§ Source data:
==*==

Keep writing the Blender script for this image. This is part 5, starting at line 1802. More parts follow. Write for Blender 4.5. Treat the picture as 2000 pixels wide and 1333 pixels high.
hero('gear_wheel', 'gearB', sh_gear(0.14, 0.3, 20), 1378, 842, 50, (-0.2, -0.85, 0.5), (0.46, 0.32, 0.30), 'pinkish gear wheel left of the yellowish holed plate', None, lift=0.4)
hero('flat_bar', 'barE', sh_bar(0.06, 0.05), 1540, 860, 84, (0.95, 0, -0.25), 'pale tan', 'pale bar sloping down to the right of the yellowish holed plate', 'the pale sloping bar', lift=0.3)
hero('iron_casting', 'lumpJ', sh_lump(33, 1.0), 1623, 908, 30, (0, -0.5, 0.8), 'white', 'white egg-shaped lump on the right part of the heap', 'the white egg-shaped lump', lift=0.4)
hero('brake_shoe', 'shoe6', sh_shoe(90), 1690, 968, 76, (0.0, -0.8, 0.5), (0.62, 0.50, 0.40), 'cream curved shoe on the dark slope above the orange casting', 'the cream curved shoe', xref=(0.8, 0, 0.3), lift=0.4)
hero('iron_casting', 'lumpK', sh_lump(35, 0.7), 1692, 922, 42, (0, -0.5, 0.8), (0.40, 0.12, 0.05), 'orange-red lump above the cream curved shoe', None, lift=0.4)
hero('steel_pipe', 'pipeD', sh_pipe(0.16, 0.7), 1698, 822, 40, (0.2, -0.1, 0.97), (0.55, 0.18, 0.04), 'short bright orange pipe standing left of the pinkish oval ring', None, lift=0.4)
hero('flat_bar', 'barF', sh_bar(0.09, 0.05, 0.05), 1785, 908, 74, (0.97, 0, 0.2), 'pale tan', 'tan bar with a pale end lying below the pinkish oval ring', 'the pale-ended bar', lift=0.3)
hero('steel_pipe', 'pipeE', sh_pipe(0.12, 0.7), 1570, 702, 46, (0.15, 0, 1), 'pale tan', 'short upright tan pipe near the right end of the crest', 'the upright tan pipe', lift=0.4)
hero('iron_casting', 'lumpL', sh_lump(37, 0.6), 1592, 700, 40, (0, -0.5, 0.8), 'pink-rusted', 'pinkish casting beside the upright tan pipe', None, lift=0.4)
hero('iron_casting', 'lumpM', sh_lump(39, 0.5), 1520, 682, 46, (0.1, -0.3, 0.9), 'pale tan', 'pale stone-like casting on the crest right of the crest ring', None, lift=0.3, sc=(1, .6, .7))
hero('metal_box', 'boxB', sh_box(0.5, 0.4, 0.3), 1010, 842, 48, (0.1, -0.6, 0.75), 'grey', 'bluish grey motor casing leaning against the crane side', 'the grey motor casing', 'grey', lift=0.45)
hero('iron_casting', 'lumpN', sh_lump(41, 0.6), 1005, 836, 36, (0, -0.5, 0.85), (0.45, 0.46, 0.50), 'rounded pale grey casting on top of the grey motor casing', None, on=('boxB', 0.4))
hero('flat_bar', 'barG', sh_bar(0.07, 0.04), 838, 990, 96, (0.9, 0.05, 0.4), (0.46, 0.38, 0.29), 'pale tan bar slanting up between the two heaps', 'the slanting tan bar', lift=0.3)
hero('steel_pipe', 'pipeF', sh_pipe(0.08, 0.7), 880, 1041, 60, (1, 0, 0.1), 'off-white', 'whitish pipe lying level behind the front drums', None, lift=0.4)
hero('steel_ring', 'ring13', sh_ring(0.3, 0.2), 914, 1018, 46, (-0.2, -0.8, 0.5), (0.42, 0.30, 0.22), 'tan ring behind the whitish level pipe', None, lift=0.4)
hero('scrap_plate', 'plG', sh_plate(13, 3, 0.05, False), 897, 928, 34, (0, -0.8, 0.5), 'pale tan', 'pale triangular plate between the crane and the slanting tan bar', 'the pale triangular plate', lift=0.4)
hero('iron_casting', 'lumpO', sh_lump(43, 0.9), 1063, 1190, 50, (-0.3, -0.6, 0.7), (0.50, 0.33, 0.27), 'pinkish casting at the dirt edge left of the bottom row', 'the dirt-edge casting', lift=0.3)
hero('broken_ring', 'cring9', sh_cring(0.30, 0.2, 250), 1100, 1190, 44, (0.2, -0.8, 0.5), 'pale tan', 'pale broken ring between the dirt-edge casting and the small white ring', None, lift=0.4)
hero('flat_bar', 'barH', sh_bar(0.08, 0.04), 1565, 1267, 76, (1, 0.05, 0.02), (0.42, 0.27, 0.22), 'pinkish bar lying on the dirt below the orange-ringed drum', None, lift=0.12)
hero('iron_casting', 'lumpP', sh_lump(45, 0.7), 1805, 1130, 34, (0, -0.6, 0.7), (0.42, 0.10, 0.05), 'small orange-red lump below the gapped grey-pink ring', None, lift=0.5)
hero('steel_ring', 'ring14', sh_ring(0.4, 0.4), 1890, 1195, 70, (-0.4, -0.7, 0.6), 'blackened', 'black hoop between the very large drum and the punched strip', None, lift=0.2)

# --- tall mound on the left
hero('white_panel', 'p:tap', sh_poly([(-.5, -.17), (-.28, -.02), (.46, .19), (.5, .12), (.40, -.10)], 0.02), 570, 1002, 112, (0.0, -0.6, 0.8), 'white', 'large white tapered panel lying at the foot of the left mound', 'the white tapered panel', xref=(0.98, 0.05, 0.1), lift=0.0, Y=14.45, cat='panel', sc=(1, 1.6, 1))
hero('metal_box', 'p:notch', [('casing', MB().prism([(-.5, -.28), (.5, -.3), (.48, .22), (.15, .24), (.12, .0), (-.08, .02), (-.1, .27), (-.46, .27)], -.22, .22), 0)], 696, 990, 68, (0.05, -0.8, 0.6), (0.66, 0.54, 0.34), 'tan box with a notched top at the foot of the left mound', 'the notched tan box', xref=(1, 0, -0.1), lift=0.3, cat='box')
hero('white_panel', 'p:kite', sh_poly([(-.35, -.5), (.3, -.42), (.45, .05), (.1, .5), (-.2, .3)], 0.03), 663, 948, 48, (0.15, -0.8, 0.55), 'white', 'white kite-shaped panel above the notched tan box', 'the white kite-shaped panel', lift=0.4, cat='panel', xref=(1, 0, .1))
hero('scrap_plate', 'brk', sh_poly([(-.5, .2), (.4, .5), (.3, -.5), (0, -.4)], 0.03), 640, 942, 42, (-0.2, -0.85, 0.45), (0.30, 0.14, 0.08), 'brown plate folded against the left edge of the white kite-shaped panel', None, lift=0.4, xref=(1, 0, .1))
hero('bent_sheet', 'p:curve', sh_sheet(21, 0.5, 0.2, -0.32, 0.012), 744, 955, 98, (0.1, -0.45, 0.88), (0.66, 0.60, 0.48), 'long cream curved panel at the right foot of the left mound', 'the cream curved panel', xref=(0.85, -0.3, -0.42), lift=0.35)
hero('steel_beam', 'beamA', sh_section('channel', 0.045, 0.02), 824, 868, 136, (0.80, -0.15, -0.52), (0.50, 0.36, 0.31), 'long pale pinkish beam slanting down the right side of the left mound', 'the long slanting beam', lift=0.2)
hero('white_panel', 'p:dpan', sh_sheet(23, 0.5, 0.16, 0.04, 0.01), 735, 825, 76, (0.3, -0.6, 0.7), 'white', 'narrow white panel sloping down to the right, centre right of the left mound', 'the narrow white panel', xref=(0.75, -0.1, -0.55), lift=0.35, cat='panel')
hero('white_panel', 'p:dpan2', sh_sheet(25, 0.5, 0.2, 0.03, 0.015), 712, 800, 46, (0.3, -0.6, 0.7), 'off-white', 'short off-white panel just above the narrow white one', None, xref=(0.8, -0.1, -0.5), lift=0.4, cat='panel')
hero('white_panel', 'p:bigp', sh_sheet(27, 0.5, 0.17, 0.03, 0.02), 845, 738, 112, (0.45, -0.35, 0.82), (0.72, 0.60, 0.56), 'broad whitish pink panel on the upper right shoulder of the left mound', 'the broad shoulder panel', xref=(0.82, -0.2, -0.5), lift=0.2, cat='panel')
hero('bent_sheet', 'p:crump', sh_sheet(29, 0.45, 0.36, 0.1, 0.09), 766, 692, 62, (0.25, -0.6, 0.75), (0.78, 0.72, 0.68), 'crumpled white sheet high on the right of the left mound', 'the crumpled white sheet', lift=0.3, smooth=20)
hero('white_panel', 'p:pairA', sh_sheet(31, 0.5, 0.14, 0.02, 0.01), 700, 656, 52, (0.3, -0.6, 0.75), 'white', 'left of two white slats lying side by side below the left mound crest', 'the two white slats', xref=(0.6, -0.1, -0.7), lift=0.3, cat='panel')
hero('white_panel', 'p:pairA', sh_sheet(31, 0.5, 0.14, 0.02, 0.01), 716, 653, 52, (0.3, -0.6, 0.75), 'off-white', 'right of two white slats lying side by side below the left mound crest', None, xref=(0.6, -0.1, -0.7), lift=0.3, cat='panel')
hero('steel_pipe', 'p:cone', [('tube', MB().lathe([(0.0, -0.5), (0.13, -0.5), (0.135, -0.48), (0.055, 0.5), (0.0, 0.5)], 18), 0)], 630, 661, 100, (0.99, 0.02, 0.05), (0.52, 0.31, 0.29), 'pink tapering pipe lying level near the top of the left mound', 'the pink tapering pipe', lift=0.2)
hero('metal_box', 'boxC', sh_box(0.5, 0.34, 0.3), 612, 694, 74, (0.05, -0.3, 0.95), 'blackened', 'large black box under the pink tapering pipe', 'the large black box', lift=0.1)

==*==

Tally every line of the data that holds the word "high" and write the count alone.

2